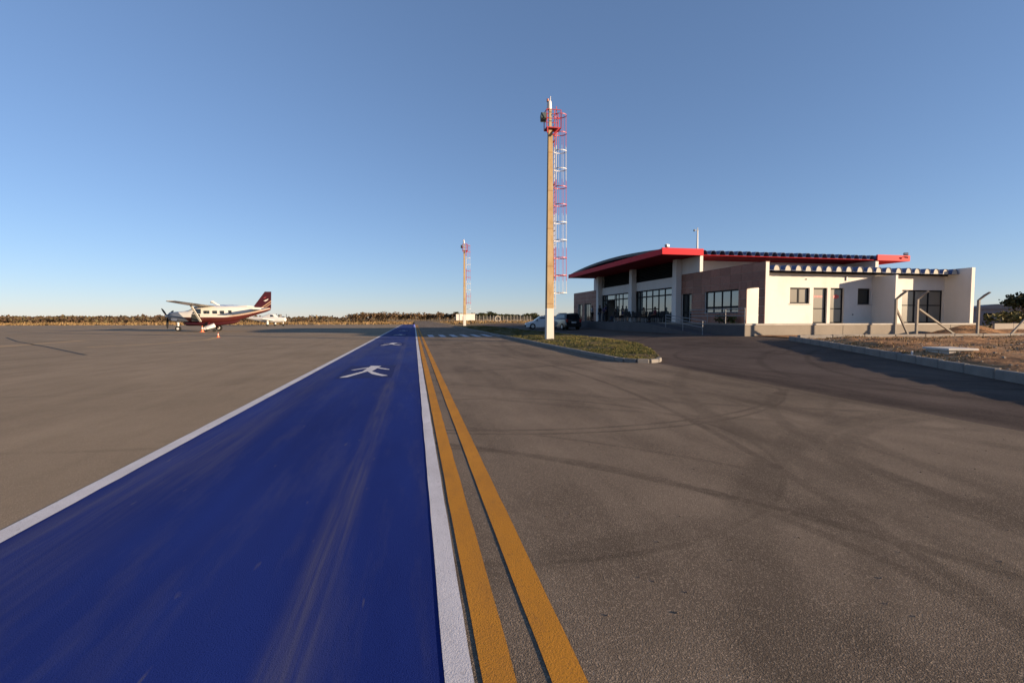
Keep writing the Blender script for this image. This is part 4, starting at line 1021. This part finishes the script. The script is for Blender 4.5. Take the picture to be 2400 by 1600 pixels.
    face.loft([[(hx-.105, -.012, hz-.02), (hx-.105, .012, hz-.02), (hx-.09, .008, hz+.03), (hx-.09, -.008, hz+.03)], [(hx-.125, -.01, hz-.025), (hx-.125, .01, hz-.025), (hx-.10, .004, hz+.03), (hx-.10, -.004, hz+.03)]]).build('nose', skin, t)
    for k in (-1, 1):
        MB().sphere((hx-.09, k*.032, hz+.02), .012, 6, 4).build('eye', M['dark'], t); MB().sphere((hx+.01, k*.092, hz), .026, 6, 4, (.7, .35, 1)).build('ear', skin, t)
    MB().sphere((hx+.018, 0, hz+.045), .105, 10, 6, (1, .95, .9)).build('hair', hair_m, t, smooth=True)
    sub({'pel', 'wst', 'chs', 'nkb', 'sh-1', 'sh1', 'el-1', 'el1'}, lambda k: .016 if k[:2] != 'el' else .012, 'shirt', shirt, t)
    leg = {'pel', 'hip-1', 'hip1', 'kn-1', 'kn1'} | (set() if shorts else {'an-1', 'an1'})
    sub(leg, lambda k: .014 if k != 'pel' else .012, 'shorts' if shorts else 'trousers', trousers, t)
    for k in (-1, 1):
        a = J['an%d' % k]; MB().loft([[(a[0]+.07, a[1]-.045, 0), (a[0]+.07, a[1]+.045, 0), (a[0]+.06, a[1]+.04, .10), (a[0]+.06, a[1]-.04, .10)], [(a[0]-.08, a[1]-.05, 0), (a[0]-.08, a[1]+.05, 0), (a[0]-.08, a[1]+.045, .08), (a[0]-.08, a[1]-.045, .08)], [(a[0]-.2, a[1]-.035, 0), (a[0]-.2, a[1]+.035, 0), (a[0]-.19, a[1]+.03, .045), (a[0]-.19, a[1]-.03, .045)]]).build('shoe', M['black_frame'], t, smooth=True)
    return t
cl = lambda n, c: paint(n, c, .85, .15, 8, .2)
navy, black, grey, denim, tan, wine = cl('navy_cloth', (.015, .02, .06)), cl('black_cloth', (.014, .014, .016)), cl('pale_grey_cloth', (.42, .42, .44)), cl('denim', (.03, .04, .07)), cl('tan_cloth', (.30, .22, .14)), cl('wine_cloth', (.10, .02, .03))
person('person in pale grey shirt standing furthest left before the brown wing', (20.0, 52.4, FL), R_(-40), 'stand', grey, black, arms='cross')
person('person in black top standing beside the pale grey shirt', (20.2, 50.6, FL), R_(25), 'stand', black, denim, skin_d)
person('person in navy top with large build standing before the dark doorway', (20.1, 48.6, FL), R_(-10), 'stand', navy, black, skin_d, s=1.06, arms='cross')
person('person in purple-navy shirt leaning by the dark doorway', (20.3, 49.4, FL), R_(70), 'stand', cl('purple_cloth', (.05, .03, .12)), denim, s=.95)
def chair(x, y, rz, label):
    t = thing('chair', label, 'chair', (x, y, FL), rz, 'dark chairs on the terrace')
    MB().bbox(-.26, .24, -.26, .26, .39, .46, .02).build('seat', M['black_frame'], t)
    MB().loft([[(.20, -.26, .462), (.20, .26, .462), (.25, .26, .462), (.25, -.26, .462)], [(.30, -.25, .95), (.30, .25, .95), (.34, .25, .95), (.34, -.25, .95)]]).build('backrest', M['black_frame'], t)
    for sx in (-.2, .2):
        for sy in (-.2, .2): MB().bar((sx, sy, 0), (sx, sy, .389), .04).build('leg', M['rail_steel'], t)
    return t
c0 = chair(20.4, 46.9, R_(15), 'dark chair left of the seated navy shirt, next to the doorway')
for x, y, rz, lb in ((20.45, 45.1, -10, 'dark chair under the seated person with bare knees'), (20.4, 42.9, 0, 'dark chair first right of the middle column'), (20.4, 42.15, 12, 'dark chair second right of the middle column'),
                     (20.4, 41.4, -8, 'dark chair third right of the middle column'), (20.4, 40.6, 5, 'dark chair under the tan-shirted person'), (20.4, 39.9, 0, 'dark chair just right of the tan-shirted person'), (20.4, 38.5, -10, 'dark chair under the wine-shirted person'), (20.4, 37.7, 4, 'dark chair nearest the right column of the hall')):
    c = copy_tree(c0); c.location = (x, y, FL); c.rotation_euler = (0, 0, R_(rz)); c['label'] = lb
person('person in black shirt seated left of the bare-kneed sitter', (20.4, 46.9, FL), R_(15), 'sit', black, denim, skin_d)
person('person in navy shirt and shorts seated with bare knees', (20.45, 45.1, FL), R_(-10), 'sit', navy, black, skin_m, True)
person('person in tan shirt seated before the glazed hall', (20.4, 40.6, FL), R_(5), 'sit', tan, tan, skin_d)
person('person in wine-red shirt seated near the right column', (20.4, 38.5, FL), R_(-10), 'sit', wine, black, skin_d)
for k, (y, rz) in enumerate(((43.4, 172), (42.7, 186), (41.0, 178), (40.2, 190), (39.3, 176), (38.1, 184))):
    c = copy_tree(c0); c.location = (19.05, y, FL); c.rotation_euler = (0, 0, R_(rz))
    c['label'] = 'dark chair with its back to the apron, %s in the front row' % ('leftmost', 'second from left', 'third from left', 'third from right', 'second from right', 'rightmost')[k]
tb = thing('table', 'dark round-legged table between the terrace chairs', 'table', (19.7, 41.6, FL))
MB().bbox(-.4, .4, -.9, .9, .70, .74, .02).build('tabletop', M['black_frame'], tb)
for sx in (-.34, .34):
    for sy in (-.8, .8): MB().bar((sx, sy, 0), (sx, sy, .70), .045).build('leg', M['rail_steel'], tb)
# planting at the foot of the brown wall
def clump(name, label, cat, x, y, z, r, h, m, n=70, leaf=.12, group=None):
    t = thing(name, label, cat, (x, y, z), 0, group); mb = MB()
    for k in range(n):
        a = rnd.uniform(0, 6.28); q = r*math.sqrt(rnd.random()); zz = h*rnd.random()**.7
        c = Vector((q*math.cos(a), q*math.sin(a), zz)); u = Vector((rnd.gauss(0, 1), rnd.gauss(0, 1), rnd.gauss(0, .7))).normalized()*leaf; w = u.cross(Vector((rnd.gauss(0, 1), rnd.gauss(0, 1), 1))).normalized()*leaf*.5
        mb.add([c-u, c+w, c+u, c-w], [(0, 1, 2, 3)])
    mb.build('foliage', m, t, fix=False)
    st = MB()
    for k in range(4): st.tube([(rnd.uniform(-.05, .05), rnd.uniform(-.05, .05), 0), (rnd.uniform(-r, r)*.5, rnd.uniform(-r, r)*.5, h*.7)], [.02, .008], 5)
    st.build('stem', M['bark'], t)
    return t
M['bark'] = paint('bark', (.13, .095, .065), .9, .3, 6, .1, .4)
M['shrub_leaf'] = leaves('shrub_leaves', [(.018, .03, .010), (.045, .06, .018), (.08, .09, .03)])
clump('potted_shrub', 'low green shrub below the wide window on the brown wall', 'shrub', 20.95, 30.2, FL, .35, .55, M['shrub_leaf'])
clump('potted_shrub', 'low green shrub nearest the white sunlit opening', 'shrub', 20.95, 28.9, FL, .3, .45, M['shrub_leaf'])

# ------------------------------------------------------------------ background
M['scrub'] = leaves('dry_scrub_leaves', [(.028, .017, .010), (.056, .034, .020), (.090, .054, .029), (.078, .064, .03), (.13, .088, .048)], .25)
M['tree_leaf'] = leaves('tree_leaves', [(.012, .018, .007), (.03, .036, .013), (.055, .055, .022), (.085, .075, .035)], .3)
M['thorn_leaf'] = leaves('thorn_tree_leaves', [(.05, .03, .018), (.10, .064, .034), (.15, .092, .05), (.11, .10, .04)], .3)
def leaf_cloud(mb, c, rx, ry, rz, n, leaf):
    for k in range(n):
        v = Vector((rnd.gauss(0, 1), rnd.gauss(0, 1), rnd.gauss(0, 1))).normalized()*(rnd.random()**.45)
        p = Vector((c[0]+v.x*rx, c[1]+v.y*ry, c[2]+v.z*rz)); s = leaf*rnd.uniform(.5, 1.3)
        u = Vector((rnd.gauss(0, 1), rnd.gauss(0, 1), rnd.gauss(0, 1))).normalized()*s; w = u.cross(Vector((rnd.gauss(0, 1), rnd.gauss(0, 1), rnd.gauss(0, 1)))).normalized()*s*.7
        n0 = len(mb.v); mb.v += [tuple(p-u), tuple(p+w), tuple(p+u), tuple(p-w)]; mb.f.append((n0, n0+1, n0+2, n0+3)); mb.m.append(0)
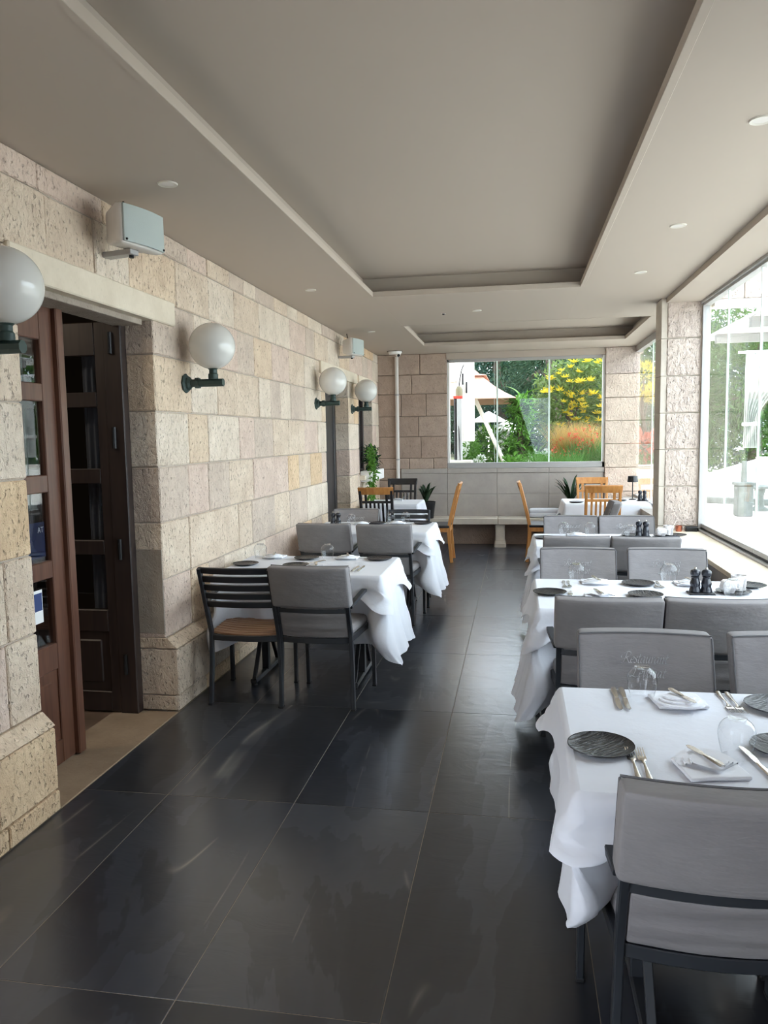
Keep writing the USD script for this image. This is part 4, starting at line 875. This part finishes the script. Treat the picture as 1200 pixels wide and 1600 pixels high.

*WHAT TO PRODUCE*
Copy every line of the listing where the word "Keep" appears.

*SOLVED EXERCISE*
Keep writing the Blender script for this image. This is part 4, starting at line 1021. This part finishes the script. The script is for Blender 4.5. Take the picture to be 2400 by 1600 pixels.
Keep writing the USD script for this image. This is part 4, starting at line 875. This part finishes the script. Treat the picture as 1200 pixels wide and 1600 pixels high.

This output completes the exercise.